Problem details:
Return the lines below exactly, from the first line to the line that contains "slat('metal_profile', 'dusty grey". Leave out pictures.
** begin Supplied information **
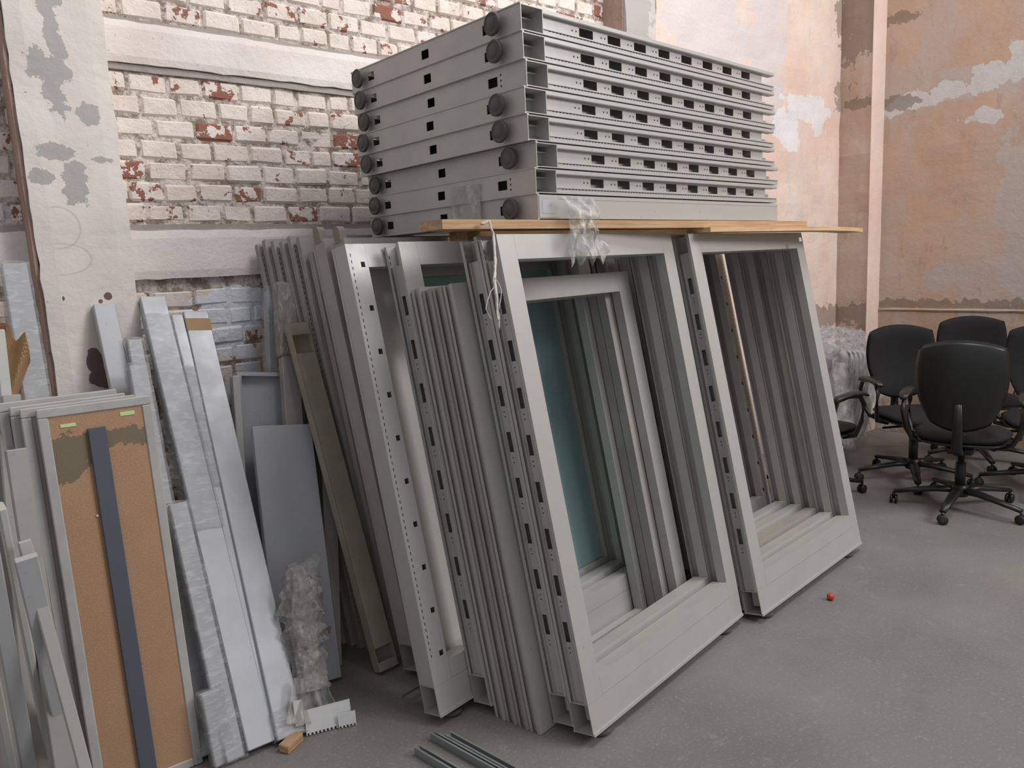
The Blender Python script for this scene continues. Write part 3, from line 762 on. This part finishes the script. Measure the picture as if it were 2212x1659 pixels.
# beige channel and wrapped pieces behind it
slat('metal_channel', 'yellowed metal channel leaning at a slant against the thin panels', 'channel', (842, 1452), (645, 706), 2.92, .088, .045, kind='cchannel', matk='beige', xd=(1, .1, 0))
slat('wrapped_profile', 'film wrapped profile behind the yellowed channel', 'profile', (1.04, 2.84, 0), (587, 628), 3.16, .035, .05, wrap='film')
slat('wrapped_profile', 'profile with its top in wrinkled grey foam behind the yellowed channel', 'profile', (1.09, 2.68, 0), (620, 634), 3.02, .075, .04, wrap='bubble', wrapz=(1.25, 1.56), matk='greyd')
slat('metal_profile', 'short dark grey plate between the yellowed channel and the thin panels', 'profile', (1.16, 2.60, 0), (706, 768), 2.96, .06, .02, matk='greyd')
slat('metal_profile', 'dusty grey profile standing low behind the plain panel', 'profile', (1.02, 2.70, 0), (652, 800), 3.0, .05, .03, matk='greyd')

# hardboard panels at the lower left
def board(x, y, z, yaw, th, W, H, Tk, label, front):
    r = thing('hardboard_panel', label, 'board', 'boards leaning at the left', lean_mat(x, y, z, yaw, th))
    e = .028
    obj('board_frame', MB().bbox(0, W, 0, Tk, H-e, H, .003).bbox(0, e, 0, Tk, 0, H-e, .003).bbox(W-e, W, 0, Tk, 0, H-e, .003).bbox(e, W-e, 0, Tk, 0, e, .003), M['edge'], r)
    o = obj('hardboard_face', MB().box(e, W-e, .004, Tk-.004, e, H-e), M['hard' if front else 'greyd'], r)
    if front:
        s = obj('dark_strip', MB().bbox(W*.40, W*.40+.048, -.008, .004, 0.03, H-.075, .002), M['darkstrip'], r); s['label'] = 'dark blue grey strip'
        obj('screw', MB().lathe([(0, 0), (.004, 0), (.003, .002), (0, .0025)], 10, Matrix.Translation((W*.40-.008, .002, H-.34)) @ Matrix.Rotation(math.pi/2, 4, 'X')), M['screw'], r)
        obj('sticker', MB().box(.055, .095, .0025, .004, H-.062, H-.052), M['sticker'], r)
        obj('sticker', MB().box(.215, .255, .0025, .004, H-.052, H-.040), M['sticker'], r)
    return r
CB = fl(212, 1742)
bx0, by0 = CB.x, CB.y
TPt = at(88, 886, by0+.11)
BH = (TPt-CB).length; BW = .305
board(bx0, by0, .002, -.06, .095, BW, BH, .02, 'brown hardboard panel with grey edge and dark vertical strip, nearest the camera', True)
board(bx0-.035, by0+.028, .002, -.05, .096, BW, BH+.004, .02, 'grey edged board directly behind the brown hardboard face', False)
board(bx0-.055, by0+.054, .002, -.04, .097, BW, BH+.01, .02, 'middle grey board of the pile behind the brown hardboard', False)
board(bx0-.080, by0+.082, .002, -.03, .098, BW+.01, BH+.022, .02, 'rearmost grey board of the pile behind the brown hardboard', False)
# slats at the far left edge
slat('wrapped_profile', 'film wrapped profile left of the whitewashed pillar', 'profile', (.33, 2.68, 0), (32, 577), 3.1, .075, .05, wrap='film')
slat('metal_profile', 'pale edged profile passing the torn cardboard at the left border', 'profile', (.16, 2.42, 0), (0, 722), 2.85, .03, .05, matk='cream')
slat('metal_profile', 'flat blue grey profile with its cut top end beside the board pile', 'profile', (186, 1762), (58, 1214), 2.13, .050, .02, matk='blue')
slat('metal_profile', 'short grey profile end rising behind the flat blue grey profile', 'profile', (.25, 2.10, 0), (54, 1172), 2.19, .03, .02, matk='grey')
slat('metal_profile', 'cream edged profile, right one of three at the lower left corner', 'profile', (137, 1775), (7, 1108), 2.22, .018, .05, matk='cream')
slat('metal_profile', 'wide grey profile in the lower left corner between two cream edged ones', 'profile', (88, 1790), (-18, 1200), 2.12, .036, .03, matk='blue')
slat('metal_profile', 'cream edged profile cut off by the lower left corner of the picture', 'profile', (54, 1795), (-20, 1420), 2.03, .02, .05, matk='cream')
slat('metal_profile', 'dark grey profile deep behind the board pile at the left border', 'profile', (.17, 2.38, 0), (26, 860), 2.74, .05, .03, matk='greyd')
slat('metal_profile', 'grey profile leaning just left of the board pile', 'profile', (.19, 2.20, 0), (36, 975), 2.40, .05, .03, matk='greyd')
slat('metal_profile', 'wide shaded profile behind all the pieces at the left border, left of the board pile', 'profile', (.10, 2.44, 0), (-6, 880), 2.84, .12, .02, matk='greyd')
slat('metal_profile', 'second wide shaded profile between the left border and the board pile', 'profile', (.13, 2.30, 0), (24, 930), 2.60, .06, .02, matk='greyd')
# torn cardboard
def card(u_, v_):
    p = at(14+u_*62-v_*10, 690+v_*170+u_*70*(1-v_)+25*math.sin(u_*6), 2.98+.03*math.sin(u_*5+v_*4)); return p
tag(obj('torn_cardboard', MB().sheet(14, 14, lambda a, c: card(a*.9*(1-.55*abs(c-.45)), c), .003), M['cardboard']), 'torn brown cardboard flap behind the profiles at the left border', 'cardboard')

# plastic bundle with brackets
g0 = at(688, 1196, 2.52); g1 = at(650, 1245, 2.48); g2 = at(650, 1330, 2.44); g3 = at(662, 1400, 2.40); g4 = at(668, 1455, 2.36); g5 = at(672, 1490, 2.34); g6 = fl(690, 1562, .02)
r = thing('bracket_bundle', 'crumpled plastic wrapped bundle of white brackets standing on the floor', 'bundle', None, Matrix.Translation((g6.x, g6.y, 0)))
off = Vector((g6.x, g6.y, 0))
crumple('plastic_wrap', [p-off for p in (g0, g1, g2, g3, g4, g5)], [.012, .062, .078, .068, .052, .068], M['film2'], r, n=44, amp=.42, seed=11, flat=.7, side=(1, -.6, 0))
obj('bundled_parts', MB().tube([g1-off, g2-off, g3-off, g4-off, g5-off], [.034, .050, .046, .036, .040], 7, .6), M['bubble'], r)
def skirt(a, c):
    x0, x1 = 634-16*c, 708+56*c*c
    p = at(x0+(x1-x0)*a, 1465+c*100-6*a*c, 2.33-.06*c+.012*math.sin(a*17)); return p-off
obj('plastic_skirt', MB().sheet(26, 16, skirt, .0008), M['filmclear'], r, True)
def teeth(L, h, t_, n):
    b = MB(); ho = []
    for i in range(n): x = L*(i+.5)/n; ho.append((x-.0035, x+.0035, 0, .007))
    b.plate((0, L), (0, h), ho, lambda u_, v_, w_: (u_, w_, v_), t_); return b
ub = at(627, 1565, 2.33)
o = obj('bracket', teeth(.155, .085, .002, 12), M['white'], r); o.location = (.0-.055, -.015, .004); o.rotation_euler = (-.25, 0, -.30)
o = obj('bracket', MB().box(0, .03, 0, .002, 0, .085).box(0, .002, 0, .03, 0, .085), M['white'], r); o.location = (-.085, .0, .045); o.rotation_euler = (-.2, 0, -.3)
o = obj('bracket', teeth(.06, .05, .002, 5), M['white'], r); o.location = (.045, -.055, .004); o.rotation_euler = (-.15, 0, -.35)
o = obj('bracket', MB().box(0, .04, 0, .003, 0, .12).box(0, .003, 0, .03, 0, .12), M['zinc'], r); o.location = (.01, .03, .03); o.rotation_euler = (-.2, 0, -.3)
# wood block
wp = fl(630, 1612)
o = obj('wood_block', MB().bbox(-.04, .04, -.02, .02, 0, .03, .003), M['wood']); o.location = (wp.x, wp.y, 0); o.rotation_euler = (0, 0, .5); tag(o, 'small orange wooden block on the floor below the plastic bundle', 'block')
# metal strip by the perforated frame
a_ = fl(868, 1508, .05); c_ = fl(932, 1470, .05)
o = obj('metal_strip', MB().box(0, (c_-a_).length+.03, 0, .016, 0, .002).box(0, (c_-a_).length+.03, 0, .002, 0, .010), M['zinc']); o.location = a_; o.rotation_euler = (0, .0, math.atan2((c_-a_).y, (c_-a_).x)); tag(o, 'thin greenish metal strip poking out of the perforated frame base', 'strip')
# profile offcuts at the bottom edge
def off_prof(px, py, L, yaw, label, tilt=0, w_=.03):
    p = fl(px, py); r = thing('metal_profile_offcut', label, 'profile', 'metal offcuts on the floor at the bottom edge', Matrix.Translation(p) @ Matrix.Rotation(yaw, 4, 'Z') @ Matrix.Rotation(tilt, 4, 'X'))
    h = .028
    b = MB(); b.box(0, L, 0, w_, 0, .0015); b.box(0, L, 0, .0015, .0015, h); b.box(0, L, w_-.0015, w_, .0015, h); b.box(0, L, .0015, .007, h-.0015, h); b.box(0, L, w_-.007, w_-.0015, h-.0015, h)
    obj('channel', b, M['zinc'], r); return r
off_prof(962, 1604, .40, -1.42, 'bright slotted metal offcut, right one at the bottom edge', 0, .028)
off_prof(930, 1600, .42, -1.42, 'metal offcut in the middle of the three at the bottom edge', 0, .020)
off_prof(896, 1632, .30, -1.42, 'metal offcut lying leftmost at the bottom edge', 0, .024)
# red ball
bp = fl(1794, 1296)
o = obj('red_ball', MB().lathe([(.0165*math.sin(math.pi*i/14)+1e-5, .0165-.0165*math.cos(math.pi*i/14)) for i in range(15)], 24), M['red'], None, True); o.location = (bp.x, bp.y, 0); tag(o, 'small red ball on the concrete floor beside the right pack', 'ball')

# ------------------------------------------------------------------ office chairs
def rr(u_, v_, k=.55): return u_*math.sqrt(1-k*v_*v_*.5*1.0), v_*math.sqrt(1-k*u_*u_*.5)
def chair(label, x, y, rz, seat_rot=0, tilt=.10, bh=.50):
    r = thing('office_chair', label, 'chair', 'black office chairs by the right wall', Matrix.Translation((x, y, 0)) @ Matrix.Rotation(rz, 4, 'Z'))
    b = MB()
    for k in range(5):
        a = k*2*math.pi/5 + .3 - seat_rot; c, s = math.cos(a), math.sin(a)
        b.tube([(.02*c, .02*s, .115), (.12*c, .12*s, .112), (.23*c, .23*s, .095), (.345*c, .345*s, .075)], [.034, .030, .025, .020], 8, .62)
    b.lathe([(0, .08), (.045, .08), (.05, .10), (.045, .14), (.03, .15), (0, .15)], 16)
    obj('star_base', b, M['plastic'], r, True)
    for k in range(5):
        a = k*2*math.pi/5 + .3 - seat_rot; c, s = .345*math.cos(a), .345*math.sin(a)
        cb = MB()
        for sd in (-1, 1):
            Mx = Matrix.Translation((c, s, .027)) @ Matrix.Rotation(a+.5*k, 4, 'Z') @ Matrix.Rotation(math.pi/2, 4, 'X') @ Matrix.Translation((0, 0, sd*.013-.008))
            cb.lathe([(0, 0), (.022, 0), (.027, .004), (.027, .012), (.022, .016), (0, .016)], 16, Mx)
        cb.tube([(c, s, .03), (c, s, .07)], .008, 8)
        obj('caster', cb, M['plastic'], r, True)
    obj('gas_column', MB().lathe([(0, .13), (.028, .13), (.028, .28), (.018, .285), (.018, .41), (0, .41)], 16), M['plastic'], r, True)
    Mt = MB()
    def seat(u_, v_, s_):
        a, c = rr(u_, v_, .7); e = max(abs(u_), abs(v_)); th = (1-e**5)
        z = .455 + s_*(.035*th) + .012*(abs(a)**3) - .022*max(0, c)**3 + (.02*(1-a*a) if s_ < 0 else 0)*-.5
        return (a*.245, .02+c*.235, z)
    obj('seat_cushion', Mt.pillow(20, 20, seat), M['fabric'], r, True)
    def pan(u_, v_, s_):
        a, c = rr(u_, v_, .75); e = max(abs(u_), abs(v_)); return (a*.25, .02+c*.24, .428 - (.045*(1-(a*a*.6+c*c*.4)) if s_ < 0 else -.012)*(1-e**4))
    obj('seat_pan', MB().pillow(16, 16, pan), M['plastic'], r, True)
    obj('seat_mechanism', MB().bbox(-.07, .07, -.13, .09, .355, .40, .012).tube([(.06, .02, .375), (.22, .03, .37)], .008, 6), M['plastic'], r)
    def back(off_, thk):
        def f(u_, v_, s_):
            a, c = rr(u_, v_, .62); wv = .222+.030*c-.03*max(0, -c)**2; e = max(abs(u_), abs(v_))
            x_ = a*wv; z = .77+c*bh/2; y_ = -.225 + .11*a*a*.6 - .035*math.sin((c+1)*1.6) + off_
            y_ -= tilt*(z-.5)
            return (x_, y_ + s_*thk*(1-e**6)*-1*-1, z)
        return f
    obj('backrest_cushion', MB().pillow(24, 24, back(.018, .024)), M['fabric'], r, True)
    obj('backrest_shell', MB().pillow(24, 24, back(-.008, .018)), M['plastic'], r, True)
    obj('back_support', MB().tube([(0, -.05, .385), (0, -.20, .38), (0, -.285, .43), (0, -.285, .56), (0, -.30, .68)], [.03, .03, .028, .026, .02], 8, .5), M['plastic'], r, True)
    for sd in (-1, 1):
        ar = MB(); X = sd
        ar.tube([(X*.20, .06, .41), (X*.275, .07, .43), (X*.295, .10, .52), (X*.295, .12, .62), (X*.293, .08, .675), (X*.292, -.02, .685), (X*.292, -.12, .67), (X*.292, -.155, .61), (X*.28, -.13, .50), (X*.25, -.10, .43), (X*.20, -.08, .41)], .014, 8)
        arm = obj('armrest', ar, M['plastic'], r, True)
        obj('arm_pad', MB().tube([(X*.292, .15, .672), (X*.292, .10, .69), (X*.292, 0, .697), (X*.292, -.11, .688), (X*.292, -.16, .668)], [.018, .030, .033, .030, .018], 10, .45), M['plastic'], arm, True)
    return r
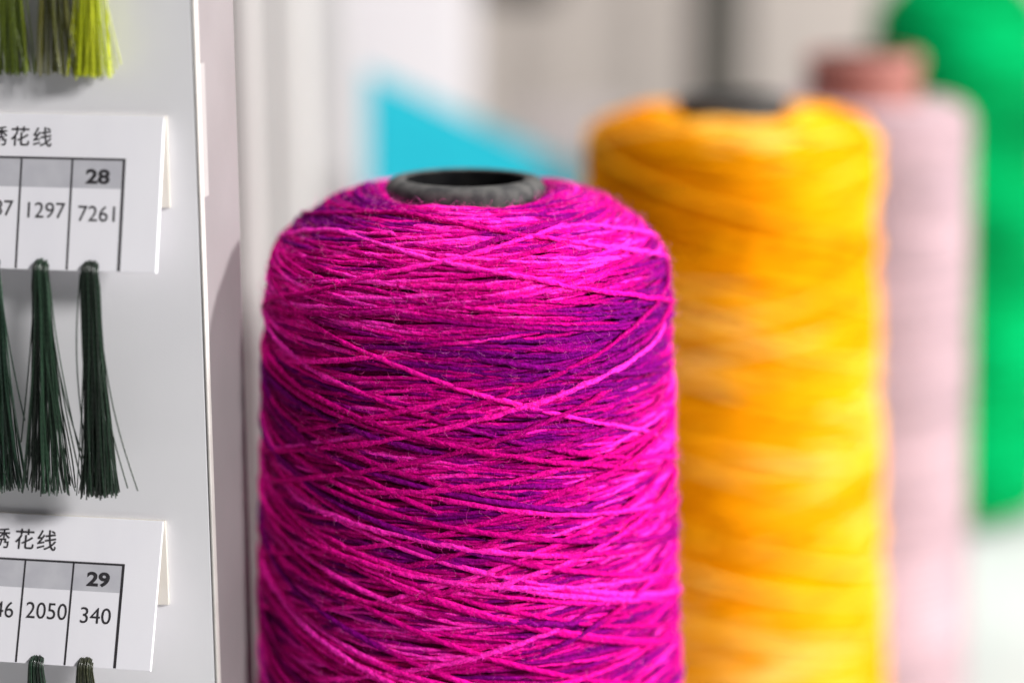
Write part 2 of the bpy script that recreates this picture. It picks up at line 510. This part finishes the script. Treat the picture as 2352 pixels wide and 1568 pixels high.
** end Supplied information **
The output:
The Blender Python script for this scene continues. Write part 3, from line 762 on. This part finishes the script. Measure the picture as if it were 2212x1659 pixels.
# beige channel and wrapped pieces behind it
slat('metal_channel', 'yellowed metal channel leaning at a slant against the thin panels', 'channel', (842, 1452), (645, 706), 2.92, .088, .045, kind='cchannel', matk='beige', xd=(1, .1, 0))
slat('wrapped_profile', 'film wrapped profile behind the yellowed channel', 'profile', (1.04, 2.84, 0), (587, 628), 3.16, .035, .05, wrap='film')
slat('wrapped_profile', 'profile with its top in wrinkled grey foam behind the yellowed channel', 'profile', (1.09, 2.68, 0), (620, 634), 3.02, .075, .04, wrap='bubble', wrapz=(1.25, 1.56), matk='greyd')
slat('metal_profile', 'short dark grey plate between the yellowed channel and the thin panels', 'profile', (1.16, 2.60, 0), (706, 768), 2.96, .06, .02, matk='greyd')
slat('metal_profile', 'dusty grey profile standing low behind the plain panel', 'profile', (1.02, 2.70, 0), (652, 800), 3.0, .05, .03, matk='greyd')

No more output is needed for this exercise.